Monday, 13 February 2017

Cider 2016 update (and a bit of 2015)

Winter has seemed very long this year, and with my shoulder still not quite right, I've been doing very little around the house and garden. I begin physio next week, but it will still take some months before I'm back to normal, or so I've been told.

With that slight handicap, there was still plenty I could do cider-wise, and I guess there's been a lot going on since the last blog post, where the pressing process was shown.

I didn't get to try out keeving, but I somehow ended up with a few different variations on a basic cider, which makes things fun. The basic dry cider, like I made last year, was fermented in two 60 litre barrels, and I recently split that up into 30L barrels, which makes it handier for experimenting with dry hopping and such. Three of the barrels on the board in the photo below contain dry cider. Another portion has been put into a carboy, mixed with cherry plum juice (also from our own trees), and is now having a second fermentation, so lets hope the plum flavour remains!




The large barrel on the left now contains about 50L of what I am calling Grapple Cider, which sounds rather unappetising, but simply refers to the fact it is made with 50% apples and 50% grapes. Our neighbour had a lot and gave them all to us, so we put them to good use. On taking a sample when racking it into this barrel, I was very pleased indeed. Tasting notes will follow later in the year, but suffice to say, I want to make his one again!

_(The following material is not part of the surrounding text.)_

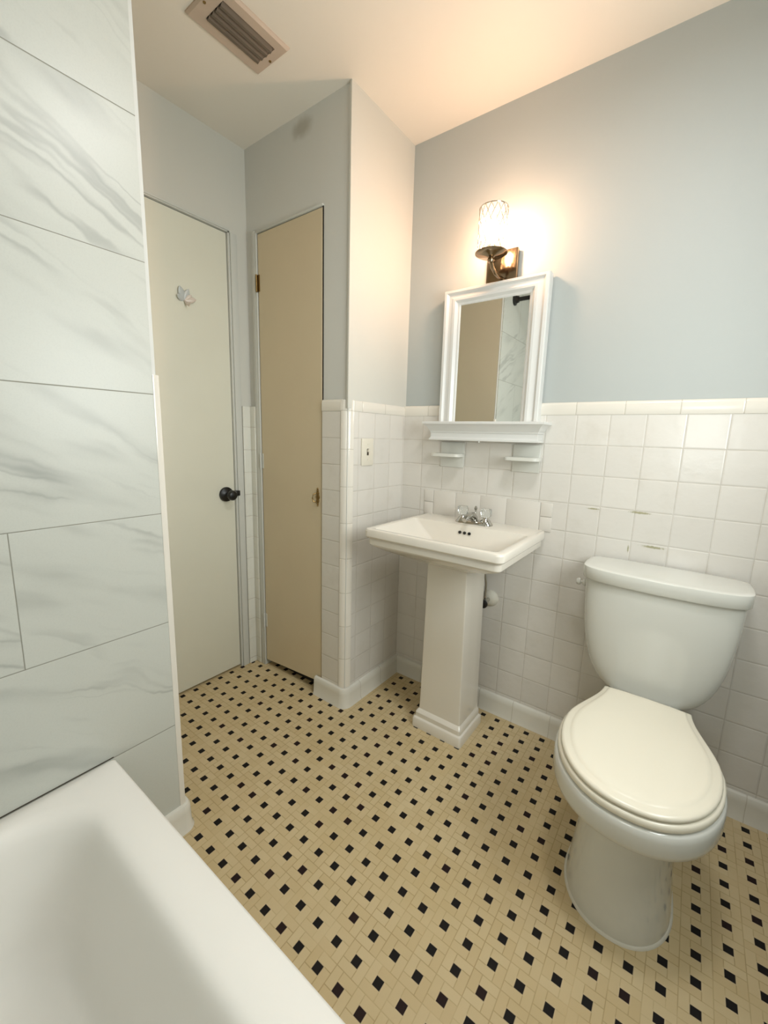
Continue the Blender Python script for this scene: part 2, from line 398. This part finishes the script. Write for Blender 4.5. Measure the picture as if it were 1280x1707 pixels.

The 30L barrel on the right contains a kind of accident, or at least, a cider that was not planned. On Halloween, we held a small harvest festival, of sorts, with plenty of food, beer and cider, but also pressed 100kg of apples for fun. We had intended to pasteurize it there and then, but I ended up sulphiting it, and leaving it sitting for a while. 30L I used to top up the oak barrel (more in a moment), and the rest I left sitting in the cellar, ignored till it started blubbering a few weeks later. Happily, it was a nice, clean fermentation, as wild yeasts took over, and it tastes pretty good. The gravity is a little higher than the others, but I expect it's not quite finished, as that part of the cellar got down to 6°C a few weeks ago.

And finally, my pride and joy, one of the oak cider casks I picked up in Spring last year. This is filled with between 125 and 130 litres of dry cider.




Compared to the others, this looks quite soupy (this could really be on trend with an iceman pour, looking like a NEIPA!), but I imagine, given the shape and volume of the cask, there's quite a layer of sediment near the tap, but let's see how it looks in a couple months.


So far, that means harvest 2016 has yielded the following (and we only used about half the apples!)

  • 130L oak-aged dry cider
  • 80L dry cider
  • 10L cherry plum and apple cider
  • 50L grape and apple cider
  • 25L spontaneously-fermented cider

But harvest 2015 is the harvest that is still giving!

I still have a couple kegs dry cider, and half a keg of dry-hopped cider from 2015, but that's not the best thing...


In 2015 I made 120 litres of "Maische", or wash, to make schnapps. I mixed 60 litres of pressed juice with 60 litres of pulped apples and set it fermenting. I then spoke to the local distiller in March 2016, but I had missed the window of opportunity, meaning I had these two barrels, full of pulp, sitting in the cellar for a year. I hadn't opened them once, and when they were finally opened, and Mr. Thomaier stuck his finger in for a taste, I was relieved that he proclaimed it good. A couple of weeks later, the paperwork for taxation was done, and I received 21 litres of my own apple schnapps. I like to imagine that having the wash mature for a year makes it a superior spirit, as it certainly tastes very good!

Of course, making your own stuff gives plenty of scope to experiment, and the first one was one I had planned for a year: ageing on apple wood. I had kept some branches from pruning the trees in early 2015 (one is on the cellar ceiling, you may have noticed), and these were duly cut into short lengths, split, stripped of bark and toasted in the over fora couple of hours, before cooling and placing in 5.5 litres of schnapps. Within a day the colour had changed, and after a week, it was tested, with approval. I'll leave it a few more weeks before deciding whether to continue or bottle it.


Plans are afoot for some apple-based liqueurs, but the spirit straight is a fairly smooth-sipping, enjoyable experience. No downing shots with this!

The vinegar-making I will come back to another time, but so far, it's been a success.